En réponse à cette intervention, le rapporteur indiquait : « je conçois tout à fait que le débat puisse avoir lieu, mais il dépasse, et de loin, le cadre de cette loi organique. Nous pourrons toujours l'avoir dans d'autres circonstances ». Le président de la commission des finances de l'Assemblée nationale, Henri Emmanuelli, indiquait qu'il partageait le souci de l'auteur de l'amendement mais qu'il ne pensait pas que l'on puisse décider aujourd'hui des choses en la matière. Il ajoutait plus loin que « au moment où l'on parle de deuxième phase de décentralisation, il semble difficile d'écarter, une fois de plus, l'examen d'un éventuel assouplissement des relations. »

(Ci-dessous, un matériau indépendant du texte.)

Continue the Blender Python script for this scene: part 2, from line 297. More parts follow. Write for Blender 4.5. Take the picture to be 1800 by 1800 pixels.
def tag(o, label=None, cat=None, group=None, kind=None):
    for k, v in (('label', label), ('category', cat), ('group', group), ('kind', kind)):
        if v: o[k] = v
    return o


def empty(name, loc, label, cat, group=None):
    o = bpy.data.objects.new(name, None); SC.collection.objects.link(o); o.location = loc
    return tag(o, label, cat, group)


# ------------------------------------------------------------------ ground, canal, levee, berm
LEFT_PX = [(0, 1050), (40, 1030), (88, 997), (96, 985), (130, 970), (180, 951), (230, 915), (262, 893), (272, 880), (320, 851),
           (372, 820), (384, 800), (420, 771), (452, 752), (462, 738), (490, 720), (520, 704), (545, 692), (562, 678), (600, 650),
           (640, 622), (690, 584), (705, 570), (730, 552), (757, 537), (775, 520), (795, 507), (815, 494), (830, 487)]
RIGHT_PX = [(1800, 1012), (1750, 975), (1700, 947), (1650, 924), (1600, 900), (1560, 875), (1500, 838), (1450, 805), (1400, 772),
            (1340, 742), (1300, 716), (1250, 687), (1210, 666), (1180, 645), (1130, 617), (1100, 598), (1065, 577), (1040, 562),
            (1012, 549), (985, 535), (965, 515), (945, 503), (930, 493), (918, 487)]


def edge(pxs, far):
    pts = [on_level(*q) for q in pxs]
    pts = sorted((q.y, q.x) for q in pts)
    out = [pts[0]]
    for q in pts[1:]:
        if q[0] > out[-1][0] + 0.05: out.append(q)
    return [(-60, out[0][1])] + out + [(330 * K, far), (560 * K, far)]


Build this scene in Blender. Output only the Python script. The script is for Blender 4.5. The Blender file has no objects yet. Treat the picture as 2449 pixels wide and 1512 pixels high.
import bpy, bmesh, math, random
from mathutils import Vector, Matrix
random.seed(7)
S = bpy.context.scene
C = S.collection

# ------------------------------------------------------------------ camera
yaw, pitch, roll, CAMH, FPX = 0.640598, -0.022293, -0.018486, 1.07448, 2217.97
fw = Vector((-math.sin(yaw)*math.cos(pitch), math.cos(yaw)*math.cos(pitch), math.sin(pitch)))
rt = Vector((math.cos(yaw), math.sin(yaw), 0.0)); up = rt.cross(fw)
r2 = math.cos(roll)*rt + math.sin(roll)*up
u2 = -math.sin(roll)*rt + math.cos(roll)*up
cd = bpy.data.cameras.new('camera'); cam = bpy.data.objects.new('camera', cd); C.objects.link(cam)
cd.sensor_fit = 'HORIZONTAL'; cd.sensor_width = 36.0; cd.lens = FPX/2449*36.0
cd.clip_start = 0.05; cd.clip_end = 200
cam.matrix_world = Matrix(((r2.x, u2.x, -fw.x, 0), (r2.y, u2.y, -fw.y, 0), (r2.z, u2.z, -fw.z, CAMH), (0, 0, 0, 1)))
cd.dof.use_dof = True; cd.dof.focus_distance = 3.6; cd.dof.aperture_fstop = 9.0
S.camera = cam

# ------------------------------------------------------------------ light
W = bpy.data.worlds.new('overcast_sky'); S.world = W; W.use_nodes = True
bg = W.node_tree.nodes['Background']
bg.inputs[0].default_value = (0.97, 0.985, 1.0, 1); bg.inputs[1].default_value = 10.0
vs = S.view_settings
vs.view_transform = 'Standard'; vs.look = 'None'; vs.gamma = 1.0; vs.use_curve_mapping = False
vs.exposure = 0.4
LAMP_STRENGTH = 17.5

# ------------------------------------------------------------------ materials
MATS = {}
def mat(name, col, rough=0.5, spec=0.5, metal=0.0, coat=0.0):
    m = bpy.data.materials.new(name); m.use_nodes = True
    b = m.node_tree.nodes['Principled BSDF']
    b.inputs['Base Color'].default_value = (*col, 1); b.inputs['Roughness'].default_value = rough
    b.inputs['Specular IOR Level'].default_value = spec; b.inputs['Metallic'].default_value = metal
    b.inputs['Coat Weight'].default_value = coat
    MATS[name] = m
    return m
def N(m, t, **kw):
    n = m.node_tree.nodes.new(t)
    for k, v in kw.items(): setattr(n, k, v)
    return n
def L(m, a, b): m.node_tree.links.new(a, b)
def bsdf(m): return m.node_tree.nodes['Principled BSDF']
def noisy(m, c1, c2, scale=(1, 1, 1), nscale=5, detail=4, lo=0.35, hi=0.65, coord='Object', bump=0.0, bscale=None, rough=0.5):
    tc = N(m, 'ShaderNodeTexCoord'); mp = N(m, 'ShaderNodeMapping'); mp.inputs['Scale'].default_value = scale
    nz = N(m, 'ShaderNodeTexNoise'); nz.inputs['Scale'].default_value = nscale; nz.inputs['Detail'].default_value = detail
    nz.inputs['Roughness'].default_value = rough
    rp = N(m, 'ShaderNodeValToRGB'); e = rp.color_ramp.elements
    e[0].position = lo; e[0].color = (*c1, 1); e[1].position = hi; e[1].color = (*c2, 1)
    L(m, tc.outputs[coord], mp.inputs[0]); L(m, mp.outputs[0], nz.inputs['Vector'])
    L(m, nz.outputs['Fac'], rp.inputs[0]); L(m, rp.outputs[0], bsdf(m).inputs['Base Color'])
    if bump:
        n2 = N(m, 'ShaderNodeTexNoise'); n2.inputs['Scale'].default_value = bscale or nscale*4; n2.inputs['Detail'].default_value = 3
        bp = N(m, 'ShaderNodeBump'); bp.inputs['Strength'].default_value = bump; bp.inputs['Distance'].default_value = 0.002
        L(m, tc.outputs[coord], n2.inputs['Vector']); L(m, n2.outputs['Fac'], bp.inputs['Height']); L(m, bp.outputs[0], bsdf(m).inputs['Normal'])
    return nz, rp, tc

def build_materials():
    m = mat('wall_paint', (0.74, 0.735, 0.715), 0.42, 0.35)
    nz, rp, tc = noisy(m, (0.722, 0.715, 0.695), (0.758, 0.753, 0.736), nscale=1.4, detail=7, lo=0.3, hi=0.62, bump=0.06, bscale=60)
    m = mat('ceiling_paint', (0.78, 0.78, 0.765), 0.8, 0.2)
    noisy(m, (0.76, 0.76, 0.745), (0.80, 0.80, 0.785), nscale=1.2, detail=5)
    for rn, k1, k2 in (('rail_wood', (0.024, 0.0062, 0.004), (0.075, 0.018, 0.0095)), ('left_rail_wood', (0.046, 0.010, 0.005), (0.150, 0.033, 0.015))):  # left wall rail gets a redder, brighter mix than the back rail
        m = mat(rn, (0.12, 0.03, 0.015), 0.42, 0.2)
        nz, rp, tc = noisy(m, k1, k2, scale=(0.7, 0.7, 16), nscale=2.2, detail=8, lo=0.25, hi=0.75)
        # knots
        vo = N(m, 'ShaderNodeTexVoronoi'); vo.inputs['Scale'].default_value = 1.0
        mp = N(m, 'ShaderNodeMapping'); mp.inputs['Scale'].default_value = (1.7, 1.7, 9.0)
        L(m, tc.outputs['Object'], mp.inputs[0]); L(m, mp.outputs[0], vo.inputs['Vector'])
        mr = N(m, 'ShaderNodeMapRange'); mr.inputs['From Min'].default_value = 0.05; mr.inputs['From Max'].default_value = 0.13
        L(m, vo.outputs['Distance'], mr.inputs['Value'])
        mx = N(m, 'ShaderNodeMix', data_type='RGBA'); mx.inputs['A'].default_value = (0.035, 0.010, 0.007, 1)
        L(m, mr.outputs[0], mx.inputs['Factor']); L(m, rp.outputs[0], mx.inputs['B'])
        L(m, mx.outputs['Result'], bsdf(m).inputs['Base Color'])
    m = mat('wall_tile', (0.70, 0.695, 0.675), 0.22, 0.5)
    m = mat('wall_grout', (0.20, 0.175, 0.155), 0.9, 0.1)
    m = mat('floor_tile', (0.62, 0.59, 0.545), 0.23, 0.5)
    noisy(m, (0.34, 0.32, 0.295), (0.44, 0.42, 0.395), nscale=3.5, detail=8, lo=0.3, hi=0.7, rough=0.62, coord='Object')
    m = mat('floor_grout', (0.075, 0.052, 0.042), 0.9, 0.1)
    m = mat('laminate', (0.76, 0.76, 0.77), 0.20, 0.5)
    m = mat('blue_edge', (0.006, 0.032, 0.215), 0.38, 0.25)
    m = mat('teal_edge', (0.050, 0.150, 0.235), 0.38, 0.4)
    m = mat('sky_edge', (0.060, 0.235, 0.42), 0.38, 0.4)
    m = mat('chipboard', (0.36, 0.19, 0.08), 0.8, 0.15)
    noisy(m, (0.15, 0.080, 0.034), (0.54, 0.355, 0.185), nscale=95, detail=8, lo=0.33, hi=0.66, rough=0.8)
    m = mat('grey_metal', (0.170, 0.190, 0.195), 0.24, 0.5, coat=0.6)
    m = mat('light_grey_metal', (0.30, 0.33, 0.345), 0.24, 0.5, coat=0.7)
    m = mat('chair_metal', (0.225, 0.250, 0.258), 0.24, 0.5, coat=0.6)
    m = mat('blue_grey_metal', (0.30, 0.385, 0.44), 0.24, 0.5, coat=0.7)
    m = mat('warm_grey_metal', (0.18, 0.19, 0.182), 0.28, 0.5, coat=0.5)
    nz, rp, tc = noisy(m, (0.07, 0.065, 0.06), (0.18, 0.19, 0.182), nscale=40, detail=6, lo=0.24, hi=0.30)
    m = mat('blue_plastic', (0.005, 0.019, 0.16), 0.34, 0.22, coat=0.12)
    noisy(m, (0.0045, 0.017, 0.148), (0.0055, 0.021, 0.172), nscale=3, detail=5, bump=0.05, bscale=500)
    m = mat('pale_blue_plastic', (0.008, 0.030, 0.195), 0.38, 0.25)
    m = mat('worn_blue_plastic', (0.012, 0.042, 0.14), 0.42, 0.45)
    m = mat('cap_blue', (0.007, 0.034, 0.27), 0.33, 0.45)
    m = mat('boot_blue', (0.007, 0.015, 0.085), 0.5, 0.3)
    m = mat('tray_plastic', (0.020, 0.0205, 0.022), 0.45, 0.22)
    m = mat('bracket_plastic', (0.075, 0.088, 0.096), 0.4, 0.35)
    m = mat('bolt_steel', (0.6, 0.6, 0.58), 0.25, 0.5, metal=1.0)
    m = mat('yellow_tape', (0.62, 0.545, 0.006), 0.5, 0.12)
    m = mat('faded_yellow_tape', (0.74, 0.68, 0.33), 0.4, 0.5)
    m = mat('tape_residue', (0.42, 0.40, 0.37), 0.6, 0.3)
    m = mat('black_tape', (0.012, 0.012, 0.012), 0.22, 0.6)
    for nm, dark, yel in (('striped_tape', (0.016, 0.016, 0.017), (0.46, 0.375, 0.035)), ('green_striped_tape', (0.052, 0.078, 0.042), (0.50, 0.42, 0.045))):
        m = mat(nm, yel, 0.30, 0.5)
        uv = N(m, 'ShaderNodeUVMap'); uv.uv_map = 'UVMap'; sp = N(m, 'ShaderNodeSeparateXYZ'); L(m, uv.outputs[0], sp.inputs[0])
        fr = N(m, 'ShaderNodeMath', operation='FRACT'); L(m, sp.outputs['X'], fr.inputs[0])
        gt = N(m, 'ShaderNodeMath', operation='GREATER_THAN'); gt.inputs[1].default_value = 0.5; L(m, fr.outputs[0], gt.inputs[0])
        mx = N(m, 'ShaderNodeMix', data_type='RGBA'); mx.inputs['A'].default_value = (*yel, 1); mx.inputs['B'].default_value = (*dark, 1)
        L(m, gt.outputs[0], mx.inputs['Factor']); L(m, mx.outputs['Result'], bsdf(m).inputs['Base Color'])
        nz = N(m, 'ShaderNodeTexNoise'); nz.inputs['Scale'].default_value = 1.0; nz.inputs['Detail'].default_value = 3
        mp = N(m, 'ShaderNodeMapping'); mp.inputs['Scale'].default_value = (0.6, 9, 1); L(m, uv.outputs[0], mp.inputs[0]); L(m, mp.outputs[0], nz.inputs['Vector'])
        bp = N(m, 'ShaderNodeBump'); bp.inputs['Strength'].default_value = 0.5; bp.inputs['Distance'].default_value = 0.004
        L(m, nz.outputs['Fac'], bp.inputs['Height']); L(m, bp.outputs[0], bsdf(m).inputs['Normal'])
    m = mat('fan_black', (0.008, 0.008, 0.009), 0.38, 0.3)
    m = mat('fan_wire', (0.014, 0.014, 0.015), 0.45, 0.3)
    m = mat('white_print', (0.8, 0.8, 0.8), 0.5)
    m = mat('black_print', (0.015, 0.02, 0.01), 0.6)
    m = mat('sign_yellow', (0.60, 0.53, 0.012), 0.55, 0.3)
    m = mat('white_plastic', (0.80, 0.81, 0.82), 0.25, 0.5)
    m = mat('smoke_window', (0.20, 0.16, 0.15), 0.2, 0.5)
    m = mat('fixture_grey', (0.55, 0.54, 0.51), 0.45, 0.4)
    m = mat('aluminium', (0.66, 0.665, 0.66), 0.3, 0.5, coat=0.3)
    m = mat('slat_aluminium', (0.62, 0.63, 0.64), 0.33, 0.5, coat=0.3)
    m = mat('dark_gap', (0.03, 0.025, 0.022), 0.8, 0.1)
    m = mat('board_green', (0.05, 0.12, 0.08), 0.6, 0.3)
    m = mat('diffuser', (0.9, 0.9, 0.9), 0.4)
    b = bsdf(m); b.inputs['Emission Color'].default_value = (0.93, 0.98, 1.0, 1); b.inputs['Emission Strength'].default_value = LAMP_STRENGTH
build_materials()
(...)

Le dispositif retenu par l'Assemblée nationale maintient l'obligation de dépôt pour les collectivités territoriales et les établissements publics, mais réserve à la loi de finances la possibilité d'intervenir sur ce sujet, soit pour en aménager le régime, soit pour en restreindre l'application, soit même pour la supprimer. Cette solution renvoie donc le débat aux lois de finances ultérieures, répondant ainsi aux différentes préoccupations exprimées visant, d'une part, à ne pas figer le système pour les décennies à venir et, d'autre part, à ne pas prendre de décisions précipitées dans le cadre de la loi organique relative aux lois de finances.

III. LA POSITION DE VOTRE RAPPORTEUR

Votre rapporteur considère que le texte retenu par l'Assemblée nationale est sage. En effet, la question posée est complexe, et soulève des enjeux importants : elle concerne la définition des missions du Trésor public, mais de manière plus large, a trait à la définition des relations financières entre l'Etat et les collectivités locales. La question de l'obligation de dépôt des disponibilités des collectivités auprès du Trésor public ne peut se traiter indépendamment de cette problématique plus vaste.

Le débat autour des relations financières entre l'Etat et les collectivités territoriales ne doit pas s'immiscer dans celui portant sur la réforme de l'ordonnance organique. En effet, bien que l'obligation de dépôt des disponibilités des collectivités territoriales ne découle que de ce seul texte, elle n'en constitue pas moins un sujet détachable, dont les tenants et les aboutissants sont largement indépendants du texte de la loi organique relative aux lois de finances. Seul le lien entre les disponibilités déposés et les recettes de trésorerie qu'elles génèrent pour l'Etat justifie d'ailleurs la présence de cette disposition dans le texte organique.

Votre rapporteur a indiqué son accord, pour l'essentiel, avec le texte adopté par l'Assemblée nationale. Il souhaite cependant préciser que l'obligation de dépôt ne s'applique qu'aux collectivités territoriales et à leurs établissements publics, plutôt qu'à l'ensemble des établissements publics, y compris les établissements publics nationaux.

Les établissements publics nationaux ont fait l'objet de très nombreuses dérogations accordées, conformément à l'article 15 de l'ordonnance organique n° 59-2 du 2 janvier 1959 par le ministre des finances. Il paraît en donc souhaitable que le régime de dépôt des disponibilités des établissements publics nationaux puisse être décidé par voie réglementaire. La loi ne fixe d'ailleurs, selon les termes de l'article 34 de la Constitution, que les règles concernant la création de catégories d'établissements publics et non le détail de leur régime, qui dépend de leur nature même ainsi que des relations financières qu'ils entretiennent avec l'Etat.

En dépit de ce rétrécissement du champ de l'obligation de dépôt votre rapporteur vous propose de conserver le dispositif retenu par l'Assemblée nationale, qui permettra d'ouvrir un débat sur cette obligation à l'occasion de la discussion d'un projet de loi de finances.

Décision de la commission : votre commission vous propose d'adopter cet article ainsi modifié.

* 70 Rapport fait au nom de la commission spéciale, Assemblée nationale, n°2908 (Xième législature).